Fluid mech problem

[Swordmaster Dragon]

This is a problem from my girlfriend's fluid mechanics problem set that both she and I have been having trouble with. I'm posting it here because while the setup is physical, the primary issue is mathematical. (Also, in the tradition of all good theoretical physics problems, the setup is absolutely ludicrous.)

Problem: A spherical hole of radius a suddenly forms in an incompressible fluid filling all space. Determine the time for the hole to be filled with fluid.

Subproblem: We think that the equation governing the boundary of the vacuum/hole/thingy R as a function of time t is
R*R'' + 3/2*(R')^2 = -P_0/rho
where P_0 is the pressure in the fluid at infinity (ambient pressure) and rho is the density. The RHS can also be written as -c^2, c being the speed of sound in the fluid. With this are the initial conditions
R'(0) = 0 (fluid initially at rest)
R(0) = a.
Note: It is certainly possible we messed up reasoning and/or algebra. If you're more interested in the physics, feel free to check these results. If you're just interested in the math, try to solve this equation or whatever corrected version someone else posts. I might post the derivation of the above equation after I work through it again.

The direct approach to this would be to solve the above ODE and invert it to find R(t1) = 0. In trying to do this I've found a 2-dimensional symmetry algebra and reduced it to a first-order equation, but I'm still struggling to solve that one.

However, if someone can find an indirect approach that can get the time t1 for the hole to close *without* actually solving for R, you will earn my everlasting respect and 100 internets. That would be totally slick.  

[VorpalNeko]

Your differential equation is correct for an inviscid fluid of negligible surface tension. Starting with
[1] RR" + (3/2)R'² = -P/ρ
and applying the integration factor R²R' gives
[2] (d/dt)[ R³R'² ] = -2(P/ρ)R²R',
integrating which results in
[3] R'² = (2/3)(P/ρ)(a³/R³-1).
This is probably the first-order equation you're talking about. Substituting u = R³/a³ gets you Int_0^1[ u^{-1/6} (1-u)^{-1/2} du ] = Β(1/2,5/6). The end result is
[4] T = Β(1/2,5/6) (a/3) sqrt[ (3/2)(ρ/P) ],
where Β(x,y) is the beta function. If you pull all the constants together, you get about 0.9147.

I wonder whether including Laplace pressure 2σ/R still gives a nice solution.  

[Swordmaster Dragon]

VorpalNeko

Your differential equation is correct for an inviscid fluid of negligible surface tension. Starting with
[1] RR" + (3/2)R'² = -P/ρ
and applying the integration factor R²R' gives
[2] (d/dt)[ R³R'² ] = -2(P/ρ)R²R',
integrating which results in
[3] R'² = (2/3)(P/ρ)(a³/R³-1).
This is probably the first-order equation you're talking about. Substituting u = R³/a³ gets you Int_0^1[ u^{-1/6} (1-u)^{-1/2} du ] = Β(1/2,5/6). The end result is
[4] T = Β(1/2,5/6) (a/3) sqrt[ (3/2)(ρ/P) ],
where Β(x,y) is the beta function. If you pull all the constants together, you get about 0.9147.
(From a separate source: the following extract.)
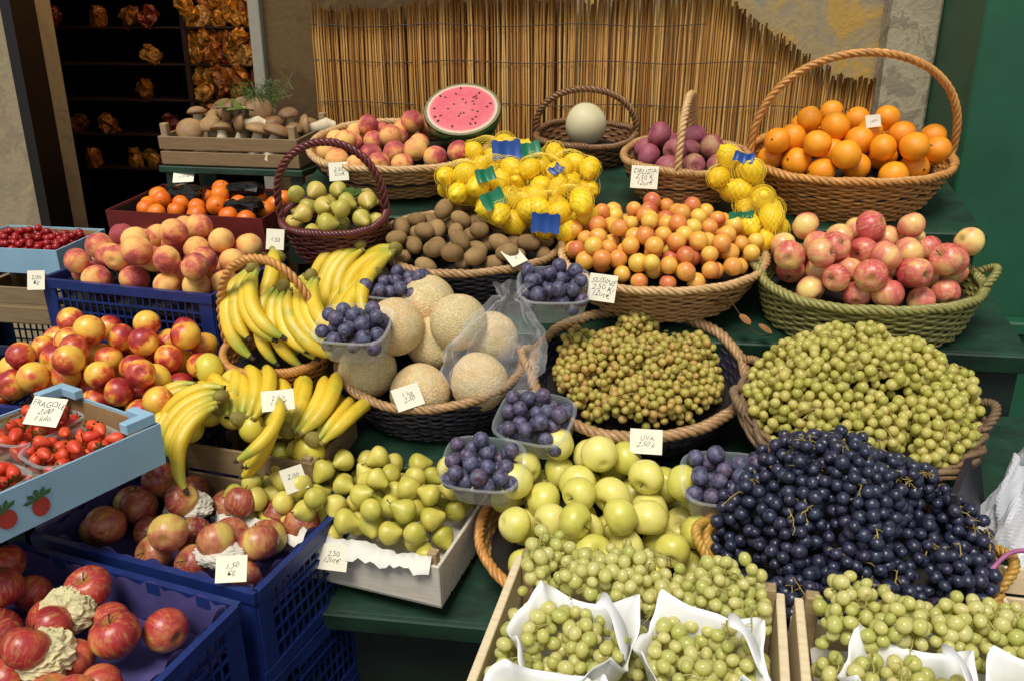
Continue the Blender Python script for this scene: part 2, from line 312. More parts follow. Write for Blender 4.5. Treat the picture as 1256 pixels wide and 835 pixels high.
def pack(n,r,foot,floor,K=70,tight=.96,noise_=.15,cap=None):
    C=np.zeros((0,3))
    for i in range(n):
        x,y=foot_sample(foot,K); f=floor(x,y); z=f+r
        if len(C):
            d2=(x[:,None]-C[None,:,0])**2+(y[:,None]-C[None,:,1])**2; q=(2*r*tight)**2-d2
            zz=np.where(q>0,C[None,:,2]+np.sqrt(np.maximum(q,0)),-9).max(1); z=np.maximum(z,zz)
        j=int(np.argmin(z-f+noise_*r*rng.random(K)))
        if cap is not None and z[j]-f[j]>cap: continue
        C=np.vstack([C,[x[j],y[j],z[j]]])
    return C
def rotm(lay):
    if lay=='lie': return RZ(random.uniform(0,360))@RX(90+random.gauss(0,22))@RZ(random.uniform(0,360))
    return Euler((random.uniform(0,6.28),random.uniform(0,6.28),random.uniform(0,6.28))).to_matrix().to_4x4()
def place(K,M,p,rot=None,sc=None,label=None):
    s=sc or random.uniform(.90,1.07)
    return add(K['name'],random.choice(K['meshes']),M@T(*p)@(rot or rotm(K['lay']))@Matrix.Scale(s,4),None,label or K['label'],K['cat'],K['group'])
def heap(M,foot,key,n,edge=-.03,H=.05,scale=1,noise_=.2,cap=None):
    K=KM[key]; r=K['r']; fl=lambda x,y: edge+H*dome(foot,x,y,r)
    f2=(foot[0],foot[1]-r*.85,foot[2]-r*.85)
    C=pack(n,r,f2,fl,noise_=noise_,cap=cap)
    for c in C: place(K,M,c)
    return C
# ---------------------------------------------------------------- baskets
def frame(x,y,z,yaw=-8,tilt=13): return T(x,y,z)@RZ(yaw)@RX(tilt)
def rope(mb,P,r,strands=3,turns=30,closed=True,sides=5,wob=.0):
    P=np.asarray(P,float); n=len(P); t=np.roll(P,-1,0)-np.roll(P,1,0) if closed else np.gradient(P,axis=0)
    t/=np.linalg.norm(t,axis=1)[:,None]; m=np.abs(t).mean(0); ref=np.eye(3)[int(np.argmin(m))]
    a=np.cross(t,ref); a/=np.linalg.norm(a,axis=1)[:,None]; b=np.cross(t,a); u=np.linspace(0,2*math.pi*turns,n,endpoint=not closed)
    for k in range(strands):
        q=u+k*2*math.pi/strands; w=1+wob*np.sin(u*.37+k)
        mb.tube(P+r*.62*(a*(np.cos(q)*w)[:,None]+b*(np.sin(q)*w)[:,None]),r*.62,sides,closed)
def basket(M,rx,ry,depth,wm,rm,lab,stakes=38,rows=8,flare=.74,rimr=.0085,handle=None,hm=None,shade_liner=None,edge=-.03,H=.05,n_h=3,twig=False):
    e=add('basket',None,M@T(0,0,-depth),None,lab,'basket'); U=T(0,0,depth)
    rows=int(rows*1.75); stakes=int(stakes*1.15)//2*2
    mb=MB(); wr=depth/rows/2*1.1; n=stakes*4; th=np.arange(n)*2*math.pi/n
    pr=lambda s: flare+(1-flare)*s**.75
    for j in range(rows):
        s=(j+.5)/rows; z=-depth+depth*s; off=wr*.95*np.cos(stakes/2*th+math.pi*j)+rng.normal(0,.0003,n)
        z=z+.0012*np.sin(3*th+j*1.7)
        if twig: off=off+rng.normal(0,.0015,n); z=z+.003*np.sin(3*th+j)
        k=pr(s); mb.tube(np.c_[(rx*k+off)*np.cos(th),(ry*k+off)*np.sin(th),np.full(n,1)*z],wr*random.uniform(.85,1.1),5,True)
    for j in range(stakes):
        a=(j+.5)*2*math.pi/stakes; ss=np.linspace(0,1,5)
        mb.tube(np.array([[rx*pr(s)*math.cos(a),ry*pr(s)*math.sin(a),-depth+depth*s] for s in ss]),wr*.7,4)
    ns=48; A=np.arange(ns)*2*math.pi/ns; V=[];F=[]
    for s in (0,.33,.66,1): 
        for a in A: V.append([(rx*pr(s)-wr)*math.cos(a),(ry*pr(s)-wr)*math.sin(a),-depth+depth*s])
    for j in range(3):
        for i in range(ns): F.append((j*ns+i,j*ns+(i+1)%ns,(j+1)*ns+(i+1)%ns,(j+1)*ns+i))
    F.append(tuple(range(ns))); mb.add(V,F)
    add('woven_body',mb.mesh('woven_body',wm,True),U,e)
    mb=MB(); N=480; th=np.arange(N)*2*math.pi/N
    rr=1+(.012*np.sin(5*th)+.01*np.sin(9*th+1) if twig else .005*np.sin(3*th+rx*90))
    P=np.c_[rx*rr*np.cos(th),ry*rr*np.sin(th),.004*np.sin(3*th+rx*50)]
    rope(mb,P,rimr,4 if not twig else 3,22 if not twig else 9,wob=.5 if twig else .2)
    if twig:
        rope(mb,P*[1.02,1.02,1]-[0,0,.012],rimr*.8,3,7,wob=.6)
        for k in range(26):
            a=random.uniform(0,6.28); L0=random.uniform(.4,1.1); t=np.linspace(a,a+L0,14); q=1+random.uniform(-.015,.03)
            mb.tube(np.c_[rx*q*np.cos(t),ry*q*np.sin(t),random.uniform(-.03,.012)+.01*np.sin(t*3+k)],.0022,4)
    add('rim',mb.mesh('rim',rm,True),U,e)
    if handle:
        kind_,h,ang=handle
        if kind_=='arch':
            mb=MB()
            t=np.linspace(0,math.pi,120); ca,sa=math.cos(R(ang)),math.sin(R(ang)); rad=1/math.sqrt((ca/rx)**2+(sa/ry)**2)
            P=np.c_[rad*ca*np.cos(t)*(1+.06*np.sin(t)),rad*sa*np.cos(t)*(1+.06*np.sin(t)),h*np.sin(t)**.85]
            rope(mb,np.vstack([P]),.0085 if n_h>2 else .007,n_h,11,closed=False)
            mb.tube(P,.0055,6)
            add('handle',mb.mesh('handle',hm or rm,True),U,e)
        else:
            for sg in (-1,1):
                mb=MB()
                a0=0 if sg>0 else math.pi; t=np.linspace(-.22,.22,30)
                q=np.linspace(0,math.pi,30)
                P=np.c_[rx*(1+.09*np.sin(q))*np.cos(a0+t),ry*np.sin(a0+t),.028*np.sin(q)+.004]
                rope(mb,P,.008,3,4,closed=False)
                add('handle',mb.mesh('handle',hm or rm,True),U,e)
    if shade_liner is not None:
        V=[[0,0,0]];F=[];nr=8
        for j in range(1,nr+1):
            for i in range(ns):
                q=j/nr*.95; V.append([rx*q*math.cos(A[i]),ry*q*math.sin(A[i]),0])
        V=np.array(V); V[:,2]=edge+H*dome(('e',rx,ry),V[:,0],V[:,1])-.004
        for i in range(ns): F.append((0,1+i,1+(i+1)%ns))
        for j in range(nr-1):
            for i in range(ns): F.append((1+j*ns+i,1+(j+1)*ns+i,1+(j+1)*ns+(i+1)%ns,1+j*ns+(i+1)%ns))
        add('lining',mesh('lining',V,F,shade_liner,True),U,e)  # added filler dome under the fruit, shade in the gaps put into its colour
    return e
def sheet(e,U,hx_,hy,edge,H,mat_,name='lining',wave=.004):
    n=20; V=[];F=[]
    for j in range(n+1):
        for i in range(n+1):
            x=(i/n*2-1)*hx_; y=(j/n*2-1)*hy; V.append([x,y,edge-.004+H*float(dome(('r',hx_,hy),x,y))+random.uniform(-wave,wave)])
    for j in range(n):
        for i in range(n): a=j*(n+1)+i; F.append((a,a+1,a+n+2,a+n+1))
    add(name,mesh(name,V,F,mat_,True),U,e)
def bevel(o,w=.0015):
    m=o.modifiers.new('bevel','BEVEL'); m.width=w; m.segments=1; m.limit_method='ANGLE'
def plastic_mesh(L,W,H,mt):
    mb=MB(); t=.006
    mb.box(0,0,-H+.006,L-.02,W-.02,.008)
    for ax,(ln,wd) in enumerate(((L,W),(W,L))):
        for sg in (-1,1):
            def bx(u,z,su,sz,th=t,off=0):
                p=(wd/2-t/2+off)*sg
                if ax==0: mb.box(u,p,z,su,th,sz)
                else: mb.box(p,u,z,th,su,sz)
            e=0 if ax==0 else .0065
            bx(0,-.011,ln-2*e,.022,.013); bx(0,-H+.012,ln-2*e,.024,.009)
            for z in (-.05,-.08,-.11,-.14):
                if -z<H-.03: bx(0,z,ln-.02,.004,.0045)
            for k in (-1,1): bx(k*(ln/2-.022),-H/2,.035,H-.03,.0052)
            nn=int((ln-.08)/.02)
            for k in range(nn+1):
                u=-ln/2+.04+(ln-.08)*k/nn
                bx(u,-H/2,.004,H-.03,.0035)
            if ax==1: bx(0,-.06,.13,.006,.012); bx(0,-.026,.14,.01,.014)
    return mb.mesh('plastic_crate',mt)
def wood_crate(M,L,W,H,lab,mt=M_wood,side=None,slats=2,post=.02,posth=.0,t=.007,low=1):
    e=add('wooden_crate',None,M@T(0,0,-H),None,lab,'crate'); U=T(0,0,H)
    mb=MB()
    for k in range(5): mb.box(0,-W/2+W*(k+.5)/5,-H+.004,L-.004,W/5-.008,.006)
    add('base',mb.mesh('base',mt),U,e)
    for ax in (0,1):
        for sg in (-1,1):
            HH=H*low if ax==0 else H
            mb=MB(); sh=HH/slats
            for j in range(slats):
                z=-H+sh*(j+.5); 
                if ax==0: mb.box(0,sg*(W/2-t/2),z,L,t,sh*.86)
                else: mb.box(sg*(L/2-t/2),0,z,t,W-2*t-.002,sh*.86)
            o=add('side_board',mb.mesh('side_board',side or mt),U,e); bevel(o)
    for sx in (-1,1):
        for sy in (-1,1):
            mb=MB(); mb.box(sx*(L/2-t-post/2-.001),sy*(W/2-t-post/2-.001),-H/2+posth/2+.002,post,post,H+posth); o=add('corner_post',mb.mesh('corner_post',M_wood),U,e); bevel(o)
    return e
def carton(M,L,W,H,lab,mo,mi,flap=0):
    e=add('carton',None,M@T(0,0,-H),None,lab,'box'); U=T(0,0,H); mb=MB(); t=.004
    mb.box(0,0,-H+.002,L-2*t,W-2*t,.004,1)
    for sg in (-1,1):
        mb.box(0,sg*(W/2-t/2),-H/2,L,t,H); mb.box(sg*(L/2-t/2),0,-H/2,t,W-2*t-.001,H)
        mb.box(0,sg*(W/2-t-.0012),-H/2-.002,L-2*t-.002,.0015,H-.006,1); mb.box(sg*(L/2-t-.0012),0,-H/2-.002,.0015,W-2*t-.006,H-.006,1)
    add('box_wall',mb.mesh('box_wall',[mo,mi]),U,e)
    if flap:
        for sx in (-1,1):
            for sy in (-1,1):
                mb=MB(); mb.box(sx*(L/2-.035),sy*(W/2-.014),.012,.06,.02,.02); mb.box(sx*(L/2-.012),sy*(W/2-.04),.012,.018,.05,.018)
                o=add('corner_flap',mb.mesh('corner_flap',mo),U,e); bevel(o)
    return e
def text(s,size,shear=.3):
    c=D.curves.new('writing','FONT'); c.body=s; c.size=size; c.shear=shear; c.align_x='CENTER'; c.align_y='CENTER'; c.space_line=.85; c.extrude=.0001; c.resolution_u=3; c.offset=-size*.02
    o=D.objects.new('tmp',c); COL.objects.link(o); bpy.context.view_layer.update()
    me=D.meshes.new_from_object(o.evaluated_get(bpy.context.evaluated_depsgraph_get())); D.objects.remove(o); me.materials.clear(); me.materials.append(M_ink)
    k=random.uniform(0,9)
    for v in me.vertices: v.co.y+=size*.12*math.sin(v.co.x*150+k); v.co.x+=size*.08*math.sin(v.co.y*260+k)
    return me
def tag(M,s,w=.062,h=.048,lab='cream handwritten price tag on a fruit basket'):
    n=8; V=[];F=[]
    for zz in (0,-.0006):
        for j in (0,1,2):
            for i in range(n+1): u=i/n*2-1; V.append([u*w/2,(j-1)*h/2,zz])
    S=3*(n+1)
    for j in range(2):
        for i in range(n): a=j*(n+1)+i; F.append((a,a+1,a+n+2,a+n+1)); F.append((a+S,a+S+n+1,a+S+n+2,a+S+1))
    me=mesh('price_tag',V,F,M_tag); o=add('price_tag',me,M,None,lab,'price tag','handwritten price tags')
    add('writing',text(s,h*.29),T(0,0,.0006)@RZ(random.uniform(-6,6)),o); return o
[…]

I wonder whether including Laplace pressure 2σ/R still gives a nice solution.

Heh, I had come to the same answer in a *much* more roundabout manner. I also hadn't thought about looking up possible representations for that integral. Since this is a problem from the second week of an intro fluids class, you're right to assume inviscid fluid with no surface tension xd

If anyone still wants to work on the problem, I think we'd be justified in adding a Laplace pressure. We could also try to find the velocity field in the rest of the fluid before the hole closes or track the pressure shockwave afterwards.

I think it's interesting that the final coefficient of 0.9 < 1 implies that at some point the boundary of the hole starts traveling faster than the speed of sound. Maybe we can try to figure out exactly when?